L'errance et le déracinement
Mobilité, identité flottante, quête existentielle:
l'écrivain Jack Kerouac avait des points communs avec
la diaspora canadienne française du continent
Peut-on faire un rapprochement entre la quête existentielle
de l'écrivain américain Jack Kerouac, au milieu
du siècle dernier à travers les États-Unis,
et la formidable dispersion des Canadiens français, au
fil des siècles, sur le continent nord-américain?
Le lundi 26 mai, au pavillon Palasis-Prince, Alexandre Germain,
étudiant de premier cycle en géographie, a tenté
de répondre à cette question dans le cadre du colloque
"Quatre siècles de francophonie et d'échanges
Europe-Afrique-Amérique". Sa communication avait
pour titre: "L'identité enfouie d'un franco en terre
d'Amérique: réflexions suscitées par la
lecture de Jack Kerouac". "Comme nombre de ses ancêtres
canadiens français, explique Alexandre Germain, Kerouac
a choisi le départ pour sortir de l'impasse dans laquelle
il était retenu. Autrefois, les contraintes du sol ou
du clergé, l'attrait des ressources économiques
ou des espaces vierges ont inculqué aux Canadiens français
l'esprit de la mobilité. Aujourd'hui, l'incapacité
de se définir une identité en lien avec le territoire
entraîne les personnalités sensibles de ce monde
dans une quête de liberté géographique toute
à l'image de notre histoire."
Du "Petit Canada" aux routes de l'Amérique
Jean-Louis (ou Jack comme il s'appellera plus tard) Kerouac
est né en 1922 à Lowell, une petite ville de la
Nouvelle-Angleterre. Ses parents Léo et Gabrielle sont
d'origine canadienne française et habitent dans un quartier
également canadien français. Après avoir
exercé divers métiers, Jack se met à l'écriture.

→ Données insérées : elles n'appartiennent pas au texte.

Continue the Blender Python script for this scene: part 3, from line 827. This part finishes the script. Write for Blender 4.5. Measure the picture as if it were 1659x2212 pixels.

En 1957, il publie Sur la route. Ce roman, qui le rend
célèbre, véhicule le message antimatérialiste
du mouvement beatnik (rejet de l'american way of life,
refus de la réussite, glorification de l'errance, rébellion
contre l'autorité, etc.). En 1959, Maggie Cassidy,
un livre écrit quelques années auparavant par Kerouac,
est publié. Ce roman sur la découverte de l'amour
est inspiré de l'adolescence du chantre de la Beat
Generation. L'auteur y aborde les thèmes de la mélancolie,
du remord, de l'ethnicité et du rêve américain.
"Ces thèmes doivent être mis en parallèle
avec d'autres thèmes devenus concepts de la géographie
des Canadiens français en Amérique, soutient Alexandre
Germain: mobilité, errance, mouvance, diaspora, intégration,
assimilation et identité collective."
Ces Canadiens errants
Alexandre Germain qualifie d'"épopée tragique"
le parcours effréné de Jack Kerouac, parcours qui
s'est terminé prématurément en 1969. "Il
a grandi sans repères familiers, sans lieux sûrs,
comme un homme déraciné", indique-t-il. Dans
ses pérégrinations, Kerouac le solitaire a cherché
en vain un chez soi, confronté qu'il était à
sa double identité, la canadienne et l'américaine.
Dans une lettre écrite en 1950, il se disait renversé
par le sentiment d'un terrible déracinement (horrible
homelessness) qu'il observait chez les Canadiens français
vivant aux États-Unis. Alexandre Germain croit que le
parcours de Jack Kerouac rappelle, sur le plan symbolique, celui
des francophones en Amérique. Selon lui, la diaspora canadienne
française a eu comme mère patrie un territoire
indéfini aux frontières mouvantes et intangibles.
Cette diaspora s'est donc forgé une identité flottante
dans une culture de mobilité où la famille assurait
la continuité. "Les Canadiens français en
tant que groupe ethnique aux États-Unis n'ont pas le même
rapport à la mère patrie que les autres groupes
qui les compose, explique-t-il. Ils sont d'un pays sans bornes,
à la source d'une Amérique qu'ils ont façonnée,
mais dans laquelle ils ne peuvent pas toujours se reconnaître."